Battle of The Falkland Islands - Secret Service Trap

Secret Service Trap

After the disaster, German naval experts were baffled at why Admiral Spee attacked the base and how the two squadrons could have met so coincidentally in so many thousands of miles of open waters. Kaiser William II's handwritten note on the official report of the battle reads: "It remains a mystery what made Spee attack the Falkland Islands." See Mahan's Naval Strategy."

It is generally believed that Spee was misled by the German admiralty into attacking the Falklands. He called a meeting of his officers and announced that he would attack the base which acted as a coaling station and wireless relay station for the British, as his intelligence, received from the German wireless station at Valparaíso, reported the port to be free of Royal Navy warships. Despite objections by the captains of three of his ships, the attack proceeded.

However, in 1925 the German naval officer, Franz von Rintelen, interviewed Admiral William Reginald Hall, Director of the Admiralty's Naval Intelligence Division (NID), who said that the Spee Squadron had been lured towards the British battlecruiser squadron by means of a fake signal sent in a German naval code broken by British cryptographers.

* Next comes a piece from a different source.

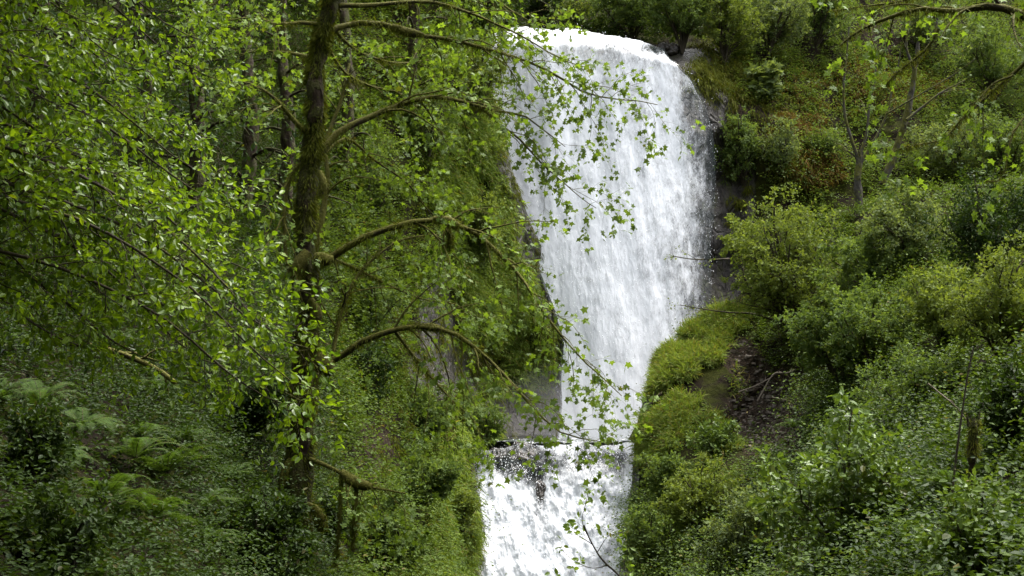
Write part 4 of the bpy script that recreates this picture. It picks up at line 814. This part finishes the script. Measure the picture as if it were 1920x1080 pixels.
T = NT('drifting_mist'); tc = T.n('ShaderNodeTexCoord').outputs['Object']
ln = T.n('ShaderNodeVectorMath', operation='LENGTH'); T.set(ln.inputs[0], tc)
fall_ = T.ramp(ln.outputs['Value'], 1.0, .25)
vo = T.n('ShaderNodeVolumePrincipled'); vo.inputs['Color'].default_value = (.95, .96, .98, 1); vo.inputs['Anisotropy'].default_value = .3
T.set(vo.inputs['Density'], T.math('MULTIPLY', T.math('MULTIPLY', fall_, T.ramp(T.noise(tc, 2.0, 3, .5), .25, .7)), .20)); T.t.links.new(vo.outputs[0], T.out.inputs['Volume'])
def mist(label, c, sc):
    th = np.linspace(0, 2*math.pi, 24, endpoint=False)[:, None]; ph = np.linspace(.01, math.pi-.01, 14)[None, :]
    V = np.stack([np.cos(th)*np.sin(ph), np.sin(th)*np.sin(ph), np.cos(ph)+0*th], -1); idx = np.arange(24*14).reshape(24, 14); nx = np.roll(idx, -1, 0)
    f = np.stack([idx[:, :-1], idx[:, 1:], nx[:, 1:], nx[:, :-1]], -1).reshape(-1, 4)
    o = mesh_obj('mist', V, f, np.full(len(f), 4), T.m); o.location = [float(x) for x in c]; o.scale = sc; tag(o, label, kind='stuff')
mist('white mist rising where the upper fall lands', P(1075, 790, 39.6), (2.6, 1.7, 1.9))
# ------------------------------------------------------------------ light, camera
w = bpy.data.worlds.new('World'); SC.world = w; w.use_nodes = True; nt = w.node_tree
bg = nt.nodes['Background']; sky = nt.nodes.new('ShaderNodeTexSky'); sky.sky_type = 'NISHITA'; sky.sun_disc = False
SUN_EL, SUN_AZ = R(68), R(60)       # azimuth from +Y (away from the camera) towards +X
sky.sun_elevation = SUN_EL; sky.sun_rotation = SUN_AZ; sky.air_density = 1.0; sky.dust_density = 4.0; sky.ozone_density = 1.0
hs = nt.nodes.new('ShaderNodeHueSaturation'); hs.inputs['Saturation'].default_value = .35; nt.links.new(sky.outputs[0], hs.inputs['Color'])
nt.links.new(hs.outputs[0], bg.inputs[0]); bg.inputs[1].default_value = .15
sl = bpy.data.lights.new('sun', 'SUN'); sl.energy = 1.4; sl.angle = R(30); sl.color = (1, .96, .9)
so = bpy.data.objects.new('sun', sl); COL.objects.link(so)
from mathutils import Vector
dv = Vector((math.sin(SUN_AZ)*math.cos(SUN_EL), math.cos(SUN_AZ)*math.cos(SUN_EL), math.sin(SUN_EL)))
so.rotation_euler = dv.to_track_quat('Z', 'Y').to_euler()
cam = bpy.data.cameras.new('camera'); cam.lens = 36*F/1920; cam.sensor_width = 36; cam.clip_end = 2000; cam.clip_start = .1
co = bpy.data.objects.new('camera', cam); COL.objects.link(co); co.rotation_euler = (math.pi/2+PITCH, 0, 0); SC.camera = co
SC.view_settings.view_transform = 'Standard'; SC.view_settings.look = 'None'; SC.view_settings.gamma = 1; SC.view_settings.exposure = 2.1
SC.render.engine = 'CYCLES'; cy = SC.cycles; cy.max_bounces = 8; cy.diffuse_bounces = 4; cy.glossy_bounces = 2; cy.transmission_bounces = 4; cy.transparent_max_bounces = 10
cy.use_denoising = True; cy.caustics_reflective = False; cy.caustics_refractive = False; cy.sample_clamp_indirect = 4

Broadcast of a false order in a broken naval code would have been against the British Naval Staff's policy as noted by Rear-Admiral Herbert Hope "In a very few months we obtained a very good working knowledge of the organisation, operations, and internal economy of the German Fleet. Had we been called upon by the Staff to do so, we could have furnished valuable information as to the movements of submarines, minefields, mine-sweeping, etc. But the Staff was obsessed by the idea of secrecy; they realised that they held the trump card and they worked on the principle that every effort must be made to keep our knowledge up our sleeves for a really great occasion such as the German Fleet coming out in all their strength to throw down the gauge of battle. In other words the Staff determined to make use of our information defensively and not offensively" No less than Winston Churchill replied most sharply to Admiral Jellicoe even mentioning the subject by telegraph specifically, so sharp was the concern that the breaking of the German Naval codes might be uncovered.